Return the whole listing exactly as it stands.

## Extracted information
┄┄┄┄┄┄┄┄┄┄
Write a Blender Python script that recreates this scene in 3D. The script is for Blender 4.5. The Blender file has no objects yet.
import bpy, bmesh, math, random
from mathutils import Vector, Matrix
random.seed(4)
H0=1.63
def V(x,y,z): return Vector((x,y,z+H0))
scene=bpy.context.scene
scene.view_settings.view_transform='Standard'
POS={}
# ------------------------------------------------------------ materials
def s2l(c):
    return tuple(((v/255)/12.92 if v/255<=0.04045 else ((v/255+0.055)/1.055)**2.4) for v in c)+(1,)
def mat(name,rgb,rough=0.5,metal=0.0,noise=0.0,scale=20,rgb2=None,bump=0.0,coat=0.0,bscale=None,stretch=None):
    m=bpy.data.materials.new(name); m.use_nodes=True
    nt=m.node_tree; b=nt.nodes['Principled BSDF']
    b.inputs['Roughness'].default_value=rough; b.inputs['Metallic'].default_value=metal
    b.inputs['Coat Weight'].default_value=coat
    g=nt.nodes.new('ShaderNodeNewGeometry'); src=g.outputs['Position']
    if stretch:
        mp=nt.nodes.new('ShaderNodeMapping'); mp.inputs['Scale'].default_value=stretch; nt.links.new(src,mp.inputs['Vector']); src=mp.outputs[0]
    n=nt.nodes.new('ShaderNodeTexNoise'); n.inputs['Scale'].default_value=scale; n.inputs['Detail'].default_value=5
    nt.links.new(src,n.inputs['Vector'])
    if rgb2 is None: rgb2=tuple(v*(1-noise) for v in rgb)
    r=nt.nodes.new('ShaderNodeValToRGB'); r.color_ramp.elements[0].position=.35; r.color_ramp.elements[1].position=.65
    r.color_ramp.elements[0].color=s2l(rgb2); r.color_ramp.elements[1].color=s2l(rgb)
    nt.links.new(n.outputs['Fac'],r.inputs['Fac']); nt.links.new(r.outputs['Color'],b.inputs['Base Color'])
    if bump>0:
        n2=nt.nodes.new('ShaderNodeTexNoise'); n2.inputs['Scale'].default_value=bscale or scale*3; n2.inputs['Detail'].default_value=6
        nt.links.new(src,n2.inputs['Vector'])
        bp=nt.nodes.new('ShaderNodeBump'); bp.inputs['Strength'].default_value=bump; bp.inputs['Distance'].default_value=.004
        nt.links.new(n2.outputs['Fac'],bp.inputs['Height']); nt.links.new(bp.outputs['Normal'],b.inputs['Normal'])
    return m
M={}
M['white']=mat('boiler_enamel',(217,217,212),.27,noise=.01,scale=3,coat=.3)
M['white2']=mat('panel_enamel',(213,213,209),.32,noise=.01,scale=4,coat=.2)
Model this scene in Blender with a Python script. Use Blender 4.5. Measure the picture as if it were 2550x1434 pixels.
┄┄┄┄┄┄┄┄┄┄
## Task solution
Write a Blender Python script that recreates this scene in 3D. The script is for Blender 4.5. The Blender file has no objects yet.
import bpy, bmesh, math, random
from mathutils import Vector, Matrix
random.seed(4)
H0=1.63
def V(x,y,z): return Vector((x,y,z+H0))
scene=bpy.context.scene
scene.view_settings.view_transform='Standard'
POS={}
# ------------------------------------------------------------ materials
def s2l(c):
    return tuple(((v/255)/12.92 if v/255<=0.04045 else ((v/255+0.055)/1.055)**2.4) for v in c)+(1,)
def mat(name,rgb,rough=0.5,metal=0.0,noise=0.0,scale=20,rgb2=None,bump=0.0,coat=0.0,bscale=None,stretch=None):
    m=bpy.data.materials.new(name); m.use_nodes=True
    nt=m.node_tree; b=nt.nodes['Principled BSDF']
    b.inputs['Roughness'].default_value=rough; b.inputs['Metallic'].default_value=metal
    b.inputs['Coat Weight'].default_value=coat
    g=nt.nodes.new('ShaderNodeNewGeometry'); src=g.outputs['Position']
    if stretch:
        mp=nt.nodes.new('ShaderNodeMapping'); mp.inputs['Scale'].default_value=stretch; nt.links.new(src,mp.inputs['Vector']); src=mp.outputs[0]
    n=nt.nodes.new('ShaderNodeTexNoise'); n.inputs['Scale'].default_value=scale; n.inputs['Detail'].default_value=5
    nt.links.new(src,n.inputs['Vector'])
    if rgb2 is None: rgb2=tuple(v*(1-noise) for v in rgb)
    r=nt.nodes.new('ShaderNodeValToRGB'); r.color_ramp.elements[0].position=.35; r.color_ramp.elements[1].position=.65
    r.color_ramp.elements[0].color=s2l(rgb2); r.color_ramp.elements[1].color=s2l(rgb)
    nt.links.new(n.outputs['Fac'],r.inputs['Fac']); nt.links.new(r.outputs['Color'],b.inputs['Base Color'])
    if bump>0:
        n2=nt.nodes.new('ShaderNodeTexNoise'); n2.inputs['Scale'].default_value=bscale or scale*3; n2.inputs['Detail'].default_value=6
        nt.links.new(src,n2.inputs['Vector'])
        bp=nt.nodes.new('ShaderNodeBump'); bp.inputs['Strength'].default_value=bump; bp.inputs['Distance'].default_value=.004
        nt.links.new(n2.outputs['Fac'],bp.inputs['Height']); nt.links.new(bp.outputs['Normal'],b.inputs['Normal'])
    return m
M={}
M['white']=mat('boiler_enamel',(217,217,212),.27,noise=.01,scale=3,coat=.3)
M['white2']=mat('panel_enamel',(213,213,209),.32,noise=.01,scale=4,coat=.2)
Model this scene in Blender with a Python script. Use Blender 4.5. Measure the picture as if it were 2550x1434 pixels.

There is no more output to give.